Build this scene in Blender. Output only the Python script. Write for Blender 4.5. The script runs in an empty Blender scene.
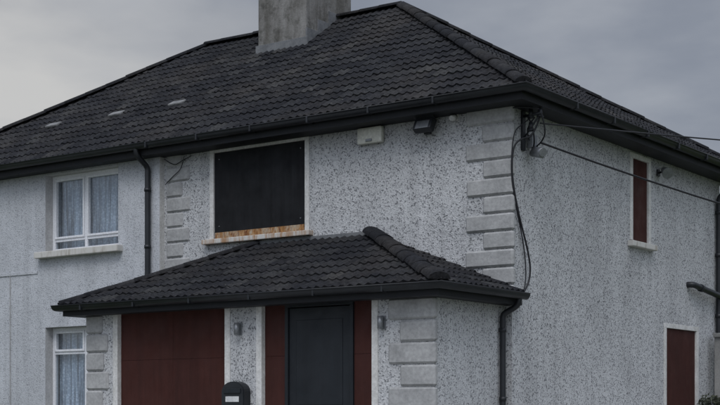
import bpy, bmesh, math, random
from mathutils import Vector, Matrix, noise as mnoise
random.seed(7)
SC=bpy.context.scene
SC.view_settings.view_transform='Standard'
SC.view_settings.look='None'
SC.view_settings.exposure=0

# ------------------------------------------------------------ materials
def mat(name, rough=0.8, spec=0.3, metal=0.0):
    m=bpy.data.materials.new(name); m.use_nodes=True
    nt=m.node_tree; b=nt.nodes['Principled BSDF']
    b.inputs['Roughness'].default_value=rough
    b.inputs['Specular IOR Level'].default_value=spec
    b.inputs['Metallic'].default_value=metal
    return m,nt,b
def N(nt,t,**kw):
    n=nt.nodes.new(t)
    for k,v in kw.items(): setattr(n,k,v)
    return n
def ramp(nt,src,stops,interp='LINEAR'):
    r=N(nt,'ShaderNodeValToRGB'); r.color_ramp.interpolation=interp
    e=r.color_ramp.elements
    while len(e)<len(stops): e.new(0.5)
    for i,(p,c) in enumerate(stops):
        e[i].position=p
        e[i].color=(c,c,c,1) if isinstance(c,(int,float)) else (*c,1)
    nt.links.new(src,r.inputs[0]); return r.outputs[0]
def mix(nt,a,b,fac,mode='MIX'):
    m=N(nt,'ShaderNodeMix',data_type='RGBA',blend_type=mode)
    for sock,v in ((m.inputs[6],a),(m.inputs[7],b),(m.inputs[0],fac)):
        if hasattr(v,'links'): nt.links.new(v,sock)
        elif isinstance(v,(int,float)): sock.default_value = v if sock==m.inputs[0] else (v,v,v,1)
        else: sock.default_value=(*v,1)
    return m.outputs[2]
def coord(nt,scale=(1,1,1)):
    tc=N(nt,'ShaderNodeTexCoord'); mp=N(nt,'ShaderNodeMapping')
    mp.inputs['Scale'].default_value=scale
    nt.links.new(tc.outputs['Object'],mp.inputs[0]); return mp.outputs[0]
def noise(nt,co,scale,detail=4,rough=.55):
    n=N(nt,'ShaderNodeTexNoise'); n.inputs['Scale'].default_value=scale
    n.inputs['Detail'].default_value=detail; n.inputs['Roughness'].default_value=rough
    nt.links.new(co,n.inputs['Vector']); return n.outputs['Fac']
def bump(nt,b,h,strength=.5,dist=.01):
    n=N(nt,'ShaderNodeBump'); n.inputs['Strength'].default_value=strength
    n.inputs['Distance'].default_value=dist
    nt.links.new(h,n.inputs['Height']); nt.links.new(n.outputs[0],b.inputs['Normal'])

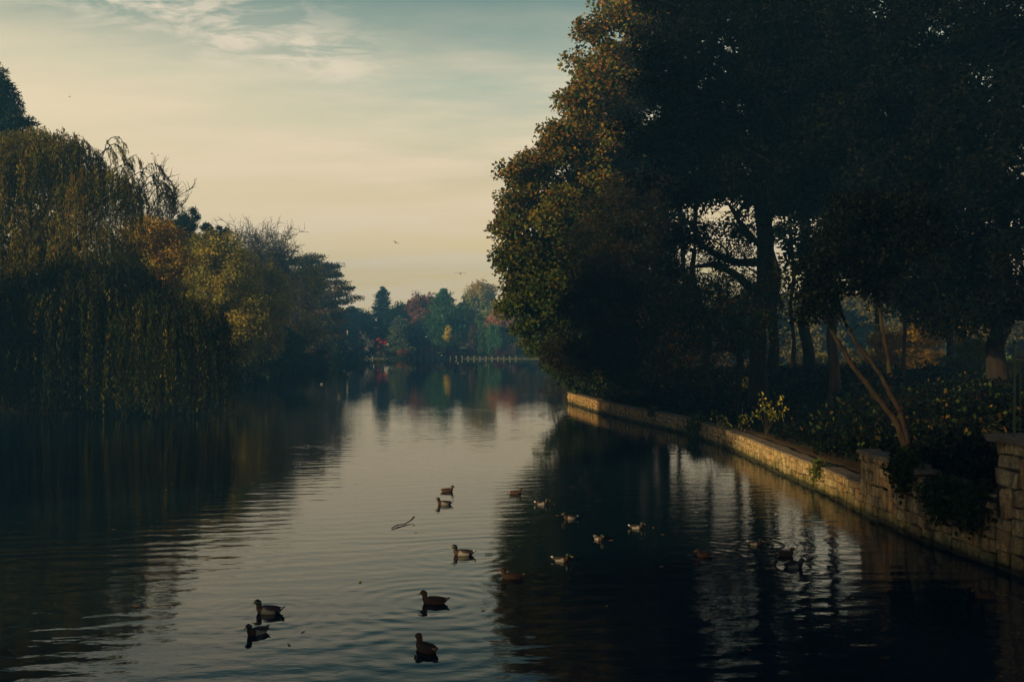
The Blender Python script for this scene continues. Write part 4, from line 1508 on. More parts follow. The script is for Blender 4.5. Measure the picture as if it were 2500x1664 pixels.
# arching twigs at its top
root = bpy.data.objects['willow_tree']
bb = np.array(root.location)
rg = R_(203)
ARCH = [[(150, 330), (165, 295), (190, 275), (205, 300), (207, 330)], [(150, 335), (175, 300), (195, 305), (208, 330), (200, 350)], [(120, 340), (115, 305), (100, 290), (92, 300), (88, 312)],
        [(190, 400), (215, 345), (240, 330), (252, 345), (250, 365)], [(240, 430), (255, 370), (285, 350), (305, 365), (312, 378)], [(250, 440), (270, 385), (310, 378), (335, 400), (344, 432)],
        [(230, 440), (280, 400), (300, 395), (322, 410), (334, 440)], [(260, 460), (300, 410), (320, 405), (335, 425), (338, 455)], [(200, 420), (240, 380), (270, 375), (290, 395), (296, 430)],
        [(280, 480), (300, 440), (318, 430), (330, 440), (335, 462)], [(130, 350), (150, 320), (170, 310), (185, 330), (186, 360)], [(180, 380), (200, 360), (225, 352), (235, 370), (236, 400)]]
K = Acc()
for pts in ARCH:
    P = np.array([(px(x, 70) - bb[0], rg.normal() * .1, pz(y, 70) - bb[2]) for x, y in pts])
    u = np.linspace(0, 4, 13)
    P = np.stack([np.interp(u, np.arange(5), P[:, k]) for k in range(3)], -1)
    for _ in range(3):
        P[1:-1] = (P[:-2] + 2 * P[1:-1] + P[2:]) / 4
    P[1:-1] += rg.normal(size=P[1:-1].shape) * 0.03
    V, F = tubes(P[None], np.linspace(.04, .010, 13)[None], 4)
    K.add(V, F, np.tile([[0.03, 0.025, 0.015]], (len(V), 1)))
    ns = 16
    kk = rg.integers(3, 13, ns)
    S = P[kk]
    Lh = rg.uniform(.4, 1.3, ns)
    PP = np.stack([S, S + np.stack([rg.uniform(0, .3, ns), rg.normal(size=ns) * .1, -Lh * .4], -1), S + np.stack([rg.uniform(.1, .5, ns), rg.normal(size=ns) * .1, -Lh], -1)], 1)
    V, F = tubes(PP, np.tile([.014, .01, .006], (ns, 1)), 3)
    K.add(V, F, np.tile([[0.03, 0.025, 0.015]], (len(V), 1)))
    m = ns * 14
    k2 = rg.integers(0, ns, m)
    f = rg.uniform(0, 2, m)
    i0 = np.minimum(f.astype(int), 1)
    fr = (f - i0)[:, None]
    pos = PP[k2, i0] * (1 - fr) + PP[k2, i0 + 1] * fr + rg.normal(size=(m, 3)) * .05
    V, F = leaf_quads(pos, .24, .06, rg, D=np.tile([[0.2, 0, -1.0]], (m, 1)), dj=.35, up=0)
    K.add(V, F, np.repeat(pick(WP[:3], m, rg), 4, axis=0))
link('arching_twigs', K.mesh('arching_twigs', LEAF), root)

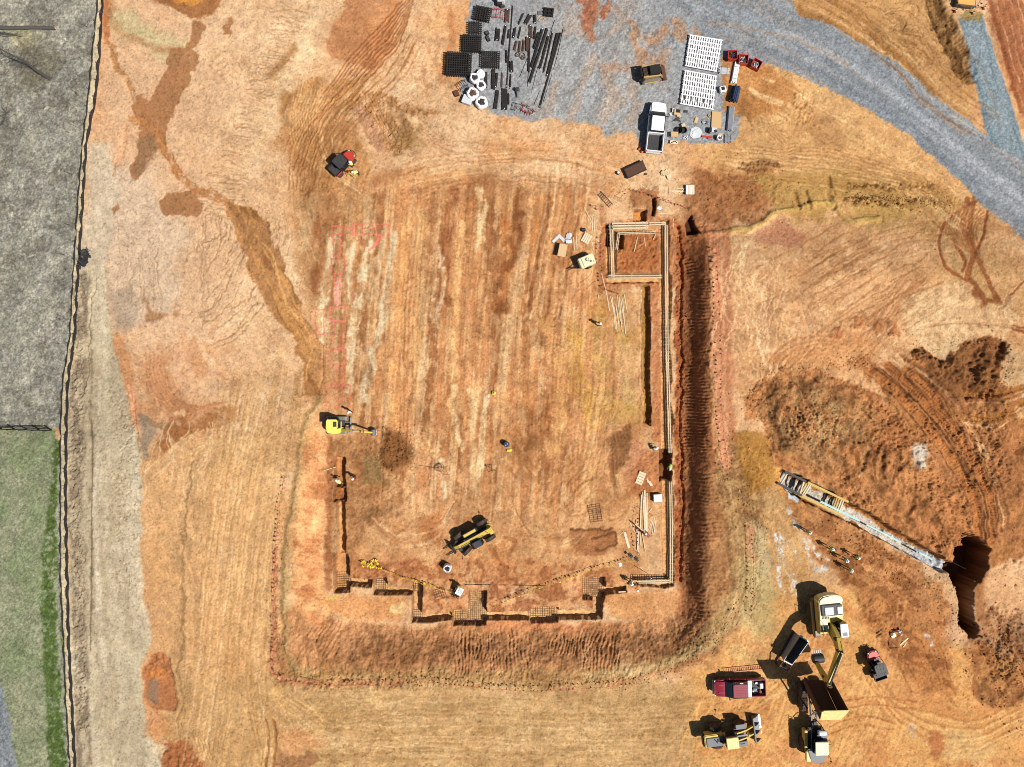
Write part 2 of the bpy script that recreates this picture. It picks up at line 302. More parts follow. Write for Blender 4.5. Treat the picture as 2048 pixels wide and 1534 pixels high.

> _Given exercise_
Extract the full listing exactly, with the pictures left out.

> _Answer to the exercise_
Build this scene in Blender. Output only the Python script. Write for Blender 4.5. The script runs in an empty Blender scene.
import bpy, bmesh, math, random
from mathutils import Vector, Matrix, noise as mnoise
random.seed(7)
SC=bpy.context.scene
SC.view_settings.view_transform='Standard'
SC.view_settings.look='None'
SC.view_settings.exposure=0

# ------------------------------------------------------------ materials
def mat(name, rough=0.8, spec=0.3, metal=0.0):
    m=bpy.data.materials.new(name); m.use_nodes=True
    nt=m.node_tree; b=nt.nodes['Principled BSDF']
    b.inputs['Roughness'].default_value=rough
    b.inputs['Specular IOR Level'].default_value=spec
    b.inputs['Metallic'].default_value=metal
    return m,nt,b
def N(nt,t,**kw):
    n=nt.nodes.new(t)
    for k,v in kw.items(): setattr(n,k,v)
    return n
def ramp(nt,src,stops,interp='LINEAR'):
    r=N(nt,'ShaderNodeValToRGB'); r.color_ramp.interpolation=interp
    e=r.color_ramp.elements
    while len(e)<len(stops): e.new(0.5)
    for i,(p,c) in enumerate(stops):
        e[i].position=p
        e[i].color=(c,c,c,1) if isinstance(c,(int,float)) else (*c,1)
    nt.links.new(src,r.inputs[0]); return r.outputs[0]
def mix(nt,a,b,fac,mode='MIX'):
    m=N(nt,'ShaderNodeMix',data_type='RGBA',blend_type=mode)
    for sock,v in ((m.inputs[6],a),(m.inputs[7],b),(m.inputs[0],fac)):
        if hasattr(v,'links'): nt.links.new(v,sock)
        elif isinstance(v,(int,float)): sock.default_value = v if sock==m.inputs[0] else (v,v,v,1)
        else: sock.default_value=(*v,1)
    return m.outputs[2]
def coord(nt,scale=(1,1,1)):
    tc=N(nt,'ShaderNodeTexCoord'); mp=N(nt,'ShaderNodeMapping')
    mp.inputs['Scale'].default_value=scale
    nt.links.new(tc.outputs['Object'],mp.inputs[0]); return mp.outputs[0]
def noise(nt,co,scale,detail=4,rough=.55):
    n=N(nt,'ShaderNodeTexNoise'); n.inputs['Scale'].default_value=scale
    n.inputs['Detail'].default_value=detail; n.inputs['Roughness'].default_value=rough
    nt.links.new(co,n.inputs['Vector']); return n.outputs['Fac']
def bump(nt,b,h,strength=.5,dist=.01):
    n=N(nt,'ShaderNodeBump'); n.inputs['Strength'].default_value=strength
    n.inputs['Distance'].default_value=dist
    nt.links.new(h,n.inputs['Height']); nt.links.new(n.outputs[0],b.inputs['Normal'])

The Blender Python script for this scene continues. Write part 4, from line 1508 on. More parts follow. The script is for Blender 4.5. Measure the picture as if it were 2500x1664 pixels.
# arching twigs at its top
root = bpy.data.objects['willow_tree']
bb = np.array(root.location)
rg = R_(203)
ARCH = [[(150, 330), (165, 295), (190, 275), (205, 300), (207, 330)], [(150, 335), (175, 300), (195, 305), (208, 330), (200, 350)], [(120, 340), (115, 305), (100, 290), (92, 300), (88, 312)],
        [(190, 400), (215, 345), (240, 330), (252, 345), (250, 365)], [(240, 430), (255, 370), (285, 350), (305, 365), (312, 378)], [(250, 440), (270, 385), (310, 378), (335, 400), (344, 432)],
        [(230, 440), (280, 400), (300, 395), (322, 410), (334, 440)], [(260, 460), (300, 410), (320, 405), (335, 425), (338, 455)], [(200, 420), (240, 380), (270, 375), (290, 395), (296, 430)],
        [(280, 480), (300, 440), (318, 430), (330, 440), (335, 462)], [(130, 350), (150, 320), (170, 310), (185, 330), (186, 360)], [(180, 380), (200, 360), (225, 352), (235, 370), (236, 400)]]
K = Acc()
for pts in ARCH:
    P = np.array([(px(x, 70) - bb[0], rg.normal() * .1, pz(y, 70) - bb[2]) for x, y in pts])
    u = np.linspace(0, 4, 13)
    P = np.stack([np.interp(u, np.arange(5), P[:, k]) for k in range(3)], -1)
    for _ in range(3):
        P[1:-1] = (P[:-2] + 2 * P[1:-1] + P[2:]) / 4
    P[1:-1] += rg.normal(size=P[1:-1].shape) * 0.03
    V, F = tubes(P[None], np.linspace(.04, .010, 13)[None], 4)
    K.add(V, F, np.tile([[0.03, 0.025, 0.015]], (len(V), 1)))
    ns = 16
    kk = rg.integers(3, 13, ns)
    S = P[kk]
    Lh = rg.uniform(.4, 1.3, ns)
    PP = np.stack([S, S + np.stack([rg.uniform(0, .3, ns), rg.normal(size=ns) * .1, -Lh * .4], -1), S + np.stack([rg.uniform(.1, .5, ns), rg.normal(size=ns) * .1, -Lh], -1)], 1)
    V, F = tubes(PP, np.tile([.014, .01, .006], (ns, 1)), 3)
    K.add(V, F, np.tile([[0.03, 0.025, 0.015]], (len(V), 1)))
    m = ns * 14
    k2 = rg.integers(0, ns, m)
    f = rg.uniform(0, 2, m)
    i0 = np.minimum(f.astype(int), 1)
    fr = (f - i0)[:, None]
    pos = PP[k2, i0] * (1 - fr) + PP[k2, i0 + 1] * fr + rg.normal(size=(m, 3)) * .05
    V, F = leaf_quads(pos, .24, .06, rg, D=np.tile([[0.2, 0, -1.0]], (m, 1)), dj=.35, up=0)
    K.add(V, F, np.repeat(pick(WP[:3], m, rg), 4, axis=0))
link('arching_twigs', K.mesh('arching_twigs', LEAF), root)

Write part 2 of the bpy script that recreates this picture. It picks up at line 302. More parts follow. Write for Blender 4.5. Treat the picture as 2048 pixels wide and 1534 pixels high.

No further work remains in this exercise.